Recorded data:
——

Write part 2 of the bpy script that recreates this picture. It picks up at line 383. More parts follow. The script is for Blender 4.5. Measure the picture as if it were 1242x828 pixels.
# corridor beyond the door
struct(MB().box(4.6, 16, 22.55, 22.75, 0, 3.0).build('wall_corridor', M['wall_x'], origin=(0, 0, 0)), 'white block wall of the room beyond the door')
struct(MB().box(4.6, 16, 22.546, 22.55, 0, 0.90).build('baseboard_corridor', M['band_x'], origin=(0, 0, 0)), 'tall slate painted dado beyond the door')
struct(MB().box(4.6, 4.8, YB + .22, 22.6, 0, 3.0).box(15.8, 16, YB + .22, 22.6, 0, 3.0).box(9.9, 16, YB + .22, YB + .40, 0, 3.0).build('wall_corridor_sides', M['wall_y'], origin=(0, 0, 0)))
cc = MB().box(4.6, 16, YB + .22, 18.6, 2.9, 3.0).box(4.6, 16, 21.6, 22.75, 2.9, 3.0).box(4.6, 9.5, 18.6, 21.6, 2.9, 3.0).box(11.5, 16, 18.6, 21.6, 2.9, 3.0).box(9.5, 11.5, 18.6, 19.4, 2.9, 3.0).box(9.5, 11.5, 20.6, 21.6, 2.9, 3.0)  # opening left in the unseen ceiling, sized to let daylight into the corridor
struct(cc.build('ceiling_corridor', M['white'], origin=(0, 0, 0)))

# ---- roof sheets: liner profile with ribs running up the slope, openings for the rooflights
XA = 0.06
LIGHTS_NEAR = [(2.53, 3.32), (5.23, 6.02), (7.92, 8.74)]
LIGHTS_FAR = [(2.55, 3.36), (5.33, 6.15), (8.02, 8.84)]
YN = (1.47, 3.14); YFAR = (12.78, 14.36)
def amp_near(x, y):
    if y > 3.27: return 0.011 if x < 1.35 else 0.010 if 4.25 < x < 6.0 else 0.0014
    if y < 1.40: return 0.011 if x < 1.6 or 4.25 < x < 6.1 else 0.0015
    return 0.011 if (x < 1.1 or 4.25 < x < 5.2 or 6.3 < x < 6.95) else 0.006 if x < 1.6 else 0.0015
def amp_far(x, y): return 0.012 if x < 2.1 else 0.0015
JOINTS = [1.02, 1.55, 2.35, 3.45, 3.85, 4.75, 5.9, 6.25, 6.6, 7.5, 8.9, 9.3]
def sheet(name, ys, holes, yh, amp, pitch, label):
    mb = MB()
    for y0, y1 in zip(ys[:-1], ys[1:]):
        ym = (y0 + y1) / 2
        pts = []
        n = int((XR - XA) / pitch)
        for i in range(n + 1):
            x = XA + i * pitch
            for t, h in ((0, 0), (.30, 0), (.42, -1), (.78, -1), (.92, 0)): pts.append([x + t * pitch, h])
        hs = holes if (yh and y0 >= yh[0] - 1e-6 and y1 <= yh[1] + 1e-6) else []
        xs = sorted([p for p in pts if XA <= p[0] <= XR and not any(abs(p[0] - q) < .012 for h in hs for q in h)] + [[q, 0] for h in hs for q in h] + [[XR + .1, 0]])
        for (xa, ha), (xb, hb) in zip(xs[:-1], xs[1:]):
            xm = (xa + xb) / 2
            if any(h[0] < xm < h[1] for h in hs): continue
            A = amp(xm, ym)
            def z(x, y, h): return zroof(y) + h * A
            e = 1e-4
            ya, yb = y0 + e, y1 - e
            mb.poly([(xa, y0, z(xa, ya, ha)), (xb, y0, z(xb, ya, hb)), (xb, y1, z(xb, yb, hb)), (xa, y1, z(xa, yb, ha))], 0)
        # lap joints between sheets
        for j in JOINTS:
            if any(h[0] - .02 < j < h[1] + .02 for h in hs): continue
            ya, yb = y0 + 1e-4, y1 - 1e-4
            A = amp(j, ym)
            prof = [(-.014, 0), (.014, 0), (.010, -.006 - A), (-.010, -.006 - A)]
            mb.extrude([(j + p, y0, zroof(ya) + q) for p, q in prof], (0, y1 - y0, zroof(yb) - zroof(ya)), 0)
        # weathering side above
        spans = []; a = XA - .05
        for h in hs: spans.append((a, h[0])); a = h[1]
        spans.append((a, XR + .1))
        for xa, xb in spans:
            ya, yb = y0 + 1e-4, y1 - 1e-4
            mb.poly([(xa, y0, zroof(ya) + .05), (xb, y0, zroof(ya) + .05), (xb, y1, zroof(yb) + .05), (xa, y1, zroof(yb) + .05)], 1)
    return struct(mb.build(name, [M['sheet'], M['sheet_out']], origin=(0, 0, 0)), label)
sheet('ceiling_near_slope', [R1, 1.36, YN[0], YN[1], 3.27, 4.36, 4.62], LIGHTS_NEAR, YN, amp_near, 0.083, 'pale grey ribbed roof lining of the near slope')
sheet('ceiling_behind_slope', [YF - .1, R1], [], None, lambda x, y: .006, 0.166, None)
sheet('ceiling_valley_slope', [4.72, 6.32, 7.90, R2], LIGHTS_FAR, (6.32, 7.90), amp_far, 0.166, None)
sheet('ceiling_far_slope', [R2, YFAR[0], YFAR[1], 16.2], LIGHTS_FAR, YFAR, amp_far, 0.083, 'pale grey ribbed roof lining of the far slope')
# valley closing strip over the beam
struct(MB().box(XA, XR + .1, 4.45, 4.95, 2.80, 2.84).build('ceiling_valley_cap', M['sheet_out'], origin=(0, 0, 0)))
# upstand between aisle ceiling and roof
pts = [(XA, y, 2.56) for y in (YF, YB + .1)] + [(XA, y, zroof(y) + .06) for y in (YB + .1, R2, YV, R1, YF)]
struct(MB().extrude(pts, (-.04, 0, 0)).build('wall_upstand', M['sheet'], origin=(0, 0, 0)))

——

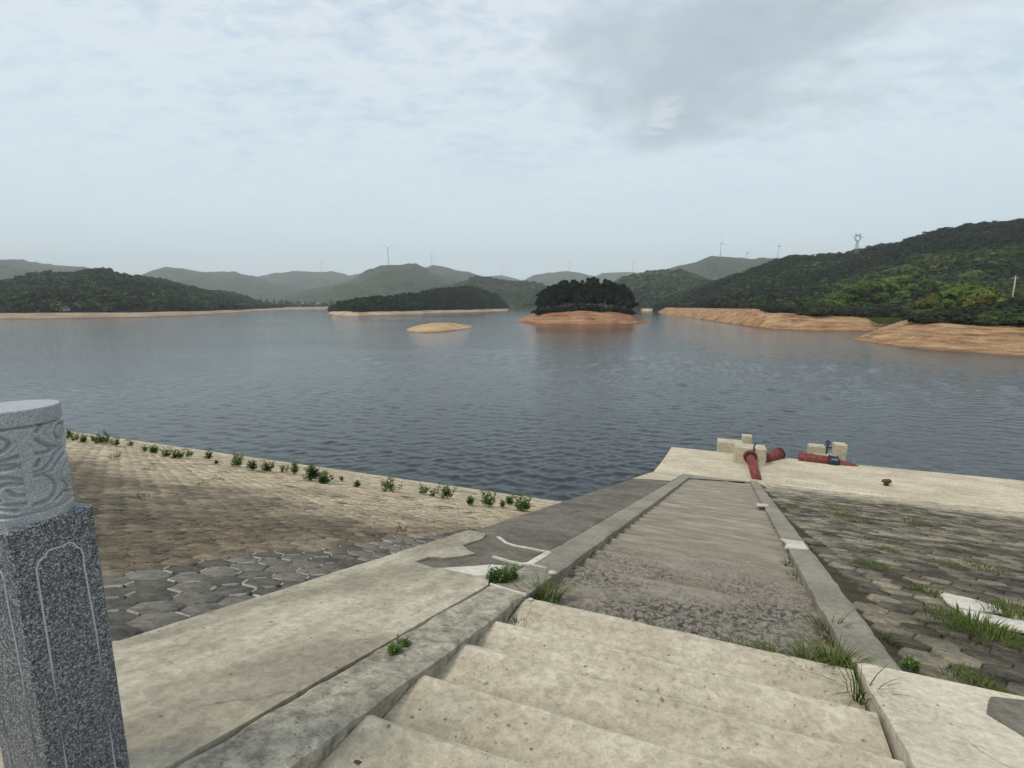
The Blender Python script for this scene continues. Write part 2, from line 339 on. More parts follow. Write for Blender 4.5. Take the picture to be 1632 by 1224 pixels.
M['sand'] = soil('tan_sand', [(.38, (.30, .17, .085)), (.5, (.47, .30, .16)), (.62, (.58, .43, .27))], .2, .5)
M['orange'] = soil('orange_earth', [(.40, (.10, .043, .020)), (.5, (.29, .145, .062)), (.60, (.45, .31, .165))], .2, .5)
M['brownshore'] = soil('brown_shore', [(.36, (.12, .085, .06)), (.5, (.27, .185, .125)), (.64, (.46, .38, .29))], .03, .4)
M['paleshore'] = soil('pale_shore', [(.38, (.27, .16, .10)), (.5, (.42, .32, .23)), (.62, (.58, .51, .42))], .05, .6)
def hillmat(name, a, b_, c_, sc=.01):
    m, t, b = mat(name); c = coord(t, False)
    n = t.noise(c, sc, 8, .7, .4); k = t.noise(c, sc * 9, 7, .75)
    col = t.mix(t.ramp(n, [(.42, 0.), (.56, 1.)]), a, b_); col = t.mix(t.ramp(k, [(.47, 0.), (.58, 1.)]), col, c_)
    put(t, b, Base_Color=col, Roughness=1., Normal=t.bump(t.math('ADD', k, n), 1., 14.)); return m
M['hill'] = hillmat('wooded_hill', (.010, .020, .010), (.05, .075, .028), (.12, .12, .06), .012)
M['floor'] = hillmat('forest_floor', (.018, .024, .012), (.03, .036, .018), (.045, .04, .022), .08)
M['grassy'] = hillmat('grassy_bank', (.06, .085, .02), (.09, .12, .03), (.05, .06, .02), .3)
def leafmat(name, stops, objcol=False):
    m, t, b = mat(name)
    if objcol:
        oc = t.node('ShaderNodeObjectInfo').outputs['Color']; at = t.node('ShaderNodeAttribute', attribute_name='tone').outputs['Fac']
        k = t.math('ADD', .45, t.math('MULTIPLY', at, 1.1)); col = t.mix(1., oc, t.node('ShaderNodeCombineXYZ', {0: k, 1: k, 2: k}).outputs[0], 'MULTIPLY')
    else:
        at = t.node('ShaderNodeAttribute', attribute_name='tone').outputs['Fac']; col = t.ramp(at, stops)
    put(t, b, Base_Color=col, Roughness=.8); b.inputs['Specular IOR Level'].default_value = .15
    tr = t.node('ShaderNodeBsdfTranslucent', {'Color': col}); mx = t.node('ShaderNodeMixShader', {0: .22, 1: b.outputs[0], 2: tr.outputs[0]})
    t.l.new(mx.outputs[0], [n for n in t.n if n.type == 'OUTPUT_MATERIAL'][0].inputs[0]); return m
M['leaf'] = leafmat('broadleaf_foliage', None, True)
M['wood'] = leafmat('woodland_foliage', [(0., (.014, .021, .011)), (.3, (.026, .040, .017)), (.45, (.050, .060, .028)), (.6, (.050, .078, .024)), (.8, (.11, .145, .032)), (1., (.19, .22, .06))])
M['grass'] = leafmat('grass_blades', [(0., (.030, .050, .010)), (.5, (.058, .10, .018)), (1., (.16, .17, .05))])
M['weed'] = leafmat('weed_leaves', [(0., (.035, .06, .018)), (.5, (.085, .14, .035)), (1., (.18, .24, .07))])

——

Look back at the entries above and repeat, unchanged, every line from the line holding "Write part 2 of" through the line holding "M['white'], origin=(0, 0, 0)))".

Write part 2 of the bpy script that recreates this picture. It picks up at line 383. More parts follow. The script is for Blender 4.5. Measure the picture as if it were 1242x828 pixels.
# corridor beyond the door
struct(MB().box(4.6, 16, 22.55, 22.75, 0, 3.0).build('wall_corridor', M['wall_x'], origin=(0, 0, 0)), 'white block wall of the room beyond the door')
struct(MB().box(4.6, 16, 22.546, 22.55, 0, 0.90).build('baseboard_corridor', M['band_x'], origin=(0, 0, 0)), 'tall slate painted dado beyond the door')
struct(MB().box(4.6, 4.8, YB + .22, 22.6, 0, 3.0).box(15.8, 16, YB + .22, 22.6, 0, 3.0).box(9.9, 16, YB + .22, YB + .40, 0, 3.0).build('wall_corridor_sides', M['wall_y'], origin=(0, 0, 0)))
cc = MB().box(4.6, 16, YB + .22, 18.6, 2.9, 3.0).box(4.6, 16, 21.6, 22.75, 2.9, 3.0).box(4.6, 9.5, 18.6, 21.6, 2.9, 3.0).box(11.5, 16, 18.6, 21.6, 2.9, 3.0).box(9.5, 11.5, 18.6, 19.4, 2.9, 3.0).box(9.5, 11.5, 20.6, 21.6, 2.9, 3.0)  # opening left in the unseen ceiling, sized to let daylight into the corridor
struct(cc.build('ceiling_corridor', M['white'], origin=(0, 0, 0)))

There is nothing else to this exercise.